Note that the canonical home for this code is in gfx/wr folder of the mozilla-central repository at https://hg.mozilla.org/mozilla-central. The Github repository at https://github.com/servo/webrender should be considered a downstream mirror, although it contains additional metadata (such as Github wiki pages) that do not exist in mozilla-central. Pull requests against the Github repository are still being accepted, although once reviewed, they will be landed on mozilla-central first and then mirrored back. If you are familiar with the mozilla-central contribution workflow, filing bugs in Bugzilla and submitting patches there would be preferred.
Update as a Dependency
After updating shaders in WebRender, go to servo and:
- Go to the servo directory and do ./mach update-cargo -p webrender
- Create a pull request to servo
Use WebRender with Servo
To use a local copy of WebRender with servo, go to your servo build directory and:
- Edit Cargo.toml
- Add at the end of the file:
[patch."https://github.com/servo/webrender"]

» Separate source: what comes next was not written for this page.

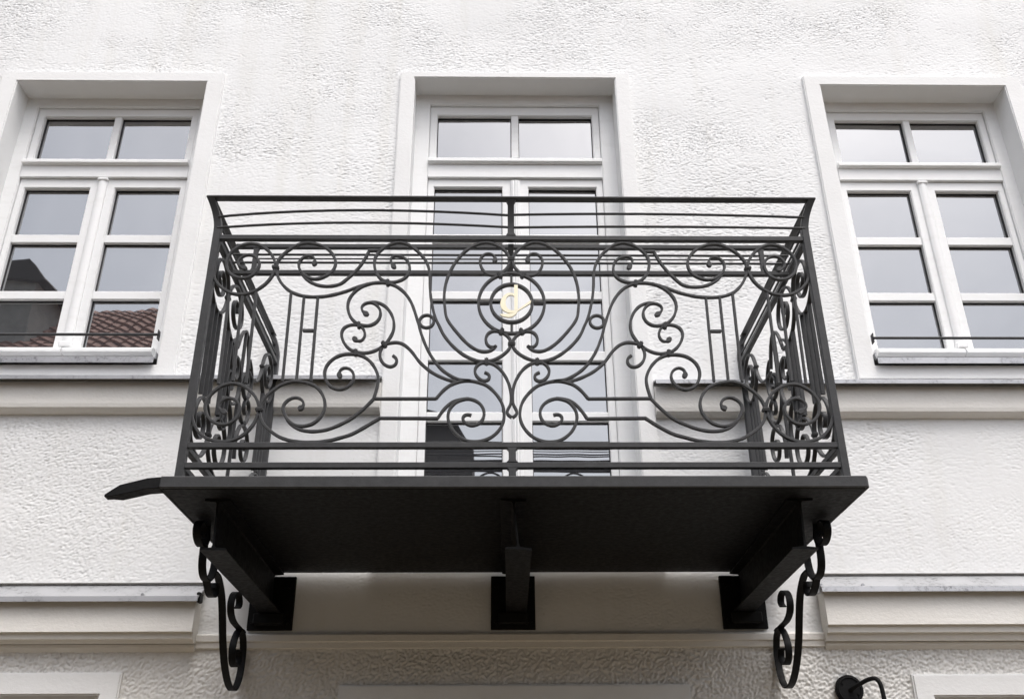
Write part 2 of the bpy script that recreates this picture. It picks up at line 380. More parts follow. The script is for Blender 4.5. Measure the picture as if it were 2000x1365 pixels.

"webrender" = { path = "<path>/webrender" }
"webrender_api" = { path = "<path>/webrender_api" }
where <path>
is the path to your local copy of WebRender.
- Build as normal
Documentation
The Wiki has a few pages describing the internals and conventions of WebRender.
Testing
Tests run using OSMesa to get consistent rendering across platforms.
Still there may be differences depending on font libraries on your system, for example.
See this gist for how to make the text tests useful in Fedora, for example.